We are continuing our ongoing series highlights artists, facilitators and participants in The Antiracist Classroom’s upcoming convening Reconstructing Practice. How do curricula reinforce or disrupt white supremacy? How might art and design practices themselves be an avenue for critiquing art and design syllabi? How can we collectively define what we expect design education to do and be?
On Friday, July 13, Jennifer Rittner—faculty at the School of Visual Arts—and Ash Alexander—ArtCenter photography student and artist, will come together to explore these questions through critiques of syllabi from two different vantage points.
Ash, an undergraduate photo student at ArtCenter, will share redesigned syllabi for two of her art history courses in an installation called “DIVERSITY THE CURRICULUM.” The art history syllabi Ash has encountered ArtCenter have been populated with readings and references of overwhelmingly white artists. “It sends the message that only white artists and voices matter, and that these are the only artists who made an impression on the world. Yet, our classrooms do not look like our syllabi; we have a diverse student body and students deserve to see themselves reflected in the curriculum…Students deserve a curriculum that is more true to the actual history of art, which is not one-sided, linear, or specific to white people/europeans.” Her installation deconstructs those syllabi and reimagines them with readings and visual resources created by non-white artists and scholars.
The pairing of a faculty person and a current student in this session represents an important positioning that upsets the typical hierarchy of a classroom: as Jennifer noted, “there’s not a hierarchy of knowledge here. I have an expertise…but students are also responsible for understanding the things they want us to facilitate. Faculty aren’t just givers of knowledge.” Rittner was brought in as faculty at the School of Visual Arts in New York to teach design history, which she does by bringing in voices that are overlooked in design, exploring the actual design of race itself, and examining the systems of power around it.

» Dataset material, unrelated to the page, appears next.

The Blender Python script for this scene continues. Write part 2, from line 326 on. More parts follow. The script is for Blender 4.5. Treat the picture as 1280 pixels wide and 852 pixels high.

Rather than grappling with these in isolation, Ash and Jennifer invite you—fellow students, faculty, artists, and designers—to interrogate the systems of education in which we study and teach; throw aside any hesitations about questioning the existing power structure; and coauthor syllabi in ways that force the curricula to evolve. As Jennifer said: “We [in design education] have been willing to make changes about [adopting new] technology, which is a radical shift. We should also be willing to interrogate what it means to bring different voices into this conversation.”